January 14, 2010
I was talking about beards with a friend recently and shared that I had one for most of my allegedly adult life until 1993. I told him that I had always sworn that I would shave it off when I was old enough to be taken seriously without it. Without missing a beat, he told me that I had better hurry and grow it back. To go bearded or not is of no real consequence today but Diarmaid MacCulloch in his encyclopedic biography of Thomas Cranmer (Yale, 1996) shares that clerical beards were areal statement during the English Reformation. Early portraits of Cranmer show him clean-shaven in what some saw as the ‘traditional’ style. With the death of Henry VIII, Cranmer began to grow his beard and grow it long in the style of the evangelicals or the reformers. Later Bishop Hooper would make it a condition of his accepting the See of Gloucester that he not have to shave off his long beard. It was a party statement rather as a Roman collar is for some clerics today, or a blue cassock in days gone by.

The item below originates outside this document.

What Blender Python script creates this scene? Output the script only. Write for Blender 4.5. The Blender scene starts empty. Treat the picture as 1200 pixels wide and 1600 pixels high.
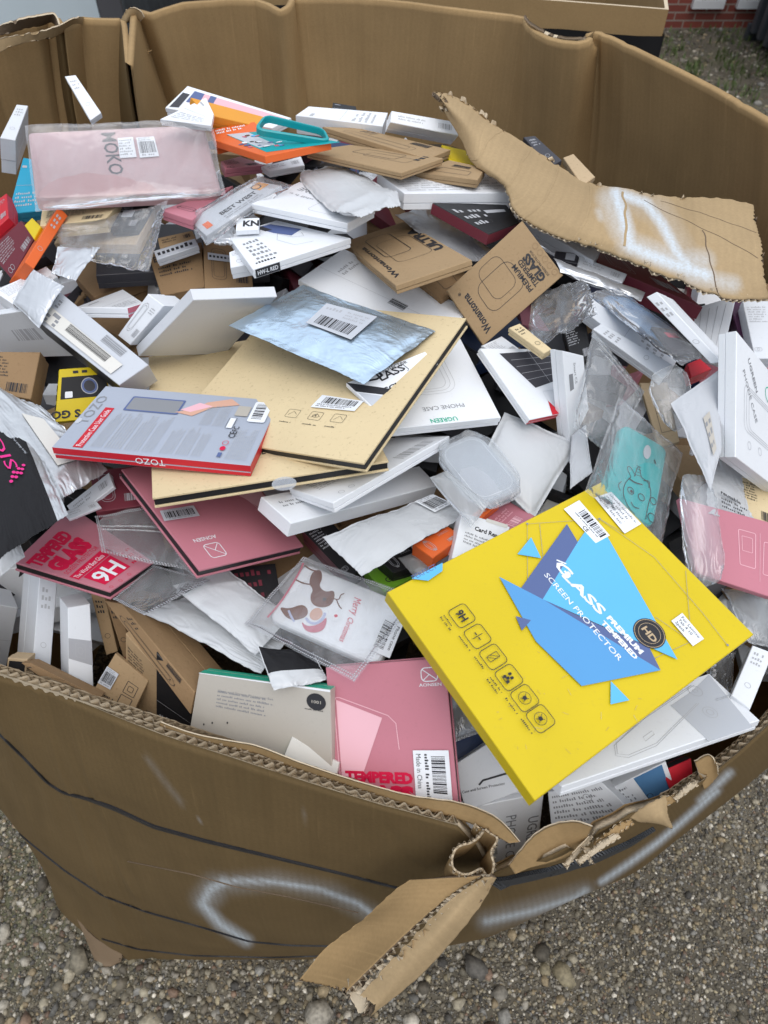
import bpy, bmesh, math, random
import numpy as np
from mathutils import Vector, Matrix, noise
from mathutils.bvhtree import BVHTree
random.seed(7); RNG = np.random.RandomState(7)
# ---------------------------------------------------------------- camera, sky, sun, exposure
FPX, CX, CY = 1150.0, 600.0, 800.0
CAM = np.array([0.0, 0.0, 1.65]); PITCH = math.radians(50)
SC = bpy.context.scene
cam = bpy.data.cameras.new('camera'); camo = bpy.data.objects.new('camera', cam)
SC.collection.objects.link(camo); SC.camera = camo
camo.location = CAM; camo.rotation_euler = (math.radians(90) - PITCH, 0, 0)
cam.sensor_width = 36; cam.lens = 36 * FPX / 1600; cam.clip_start = 0.02; cam.clip_end = 500
cam.dof.use_dof = True; cam.dof.focus_distance = 0.86; cam.dof.aperture_fstop = 9.0
W = bpy.data.worlds.new('World'); SC.world = W; W.use_nodes = True
nt = W.node_tree; bg = nt.nodes['Background']
sky = nt.nodes.new('ShaderNodeTexSky'); sky.sky_type = 'NISHITA'; sky.sun_disc = False
SUN_EL, SUN_AZ = math.radians(66), math.radians(160)
sky.sun_elevation = SUN_EL; sky.sun_rotation = SUN_AZ; sky.air_density = 1.0; sky.dust_density = 6.0; sky.ozone_density = 0.6
hs = nt.nodes.new('ShaderNodeHueSaturation'); hs.inputs['Saturation'].default_value = 0.8
nt.links.new(sky.outputs[0], hs.inputs['Color']); 
# overcast veil: brightest overhead, mixed over the sky texture
wtc = nt.nodes.new('ShaderNodeTexCoord'); wsp = nt.nodes.new('ShaderNodeSeparateXYZ'); nt.links.new(wtc.outputs['Generated'], wsp.inputs[0])
wn = nt.nodes.new('ShaderNodeTexNoise'); wn.inputs['Scale'].default_value = 2.2; wn.inputs['Detail'].default_value = 6; nt.links.new(wtc.outputs['Generated'], wn.inputs['Vector'])
wr1 = nt.nodes.new('ShaderNodeMapRange'); wr1.inputs[3].default_value = 2.2; wr1.inputs[4].default_value = 8.6; nt.links.new(wsp.outputs['Z'], wr1.inputs[0])
wm = nt.nodes.new('ShaderNodeMath'); wm.operation = 'MULTIPLY_ADD'; wm.inputs[1].default_value = 1.0; wm.inputs[2].default_value = .5; nt.links.new(wn.outputs[0], wm.inputs[0])
wm2 = nt.nodes.new('ShaderNodeMath'); wm2.operation = 'MULTIPLY'; nt.links.new(wm.outputs[0], wm2.inputs[0]); nt.links.new(wr1.outputs[0], wm2.inputs[1])
wv = nt.nodes.new('ShaderNodeVectorMath'); wv.operation = 'SCALE'; wv.inputs[0].default_value = (.93, 1.0, 1.09); nt.links.new(wm2.outputs[0], wv.inputs['Scale'])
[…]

As I think about it I suppose there is still some sense in which a beard might suggest something of the ‘counter–culture’ about the man who sports one. What the work of Eamon Duffy makes clear in his recasting of the way in which we tell the story of the English Reformation is that there is no really straight line from Rome to Reform and that much of what we know has the ‘spin’ of history along with it rather in the way in which Kings and Chronicles cover much the same ground from differing perspectives or the Deuteronomist differs with traditional views about the establishment of the Monarchy for Israel. Some of our current Anglican conflicts are a continuing consequence of English willingness to ‘muddle through’ rather than determine decisively whether to be Catholic or Reformed. Much of the battle in North America about who are the true bearers of the Anglican ‘brand’ is being fought as a public relations issue with theology as the excuse. I wonder which side should be sporting the beards.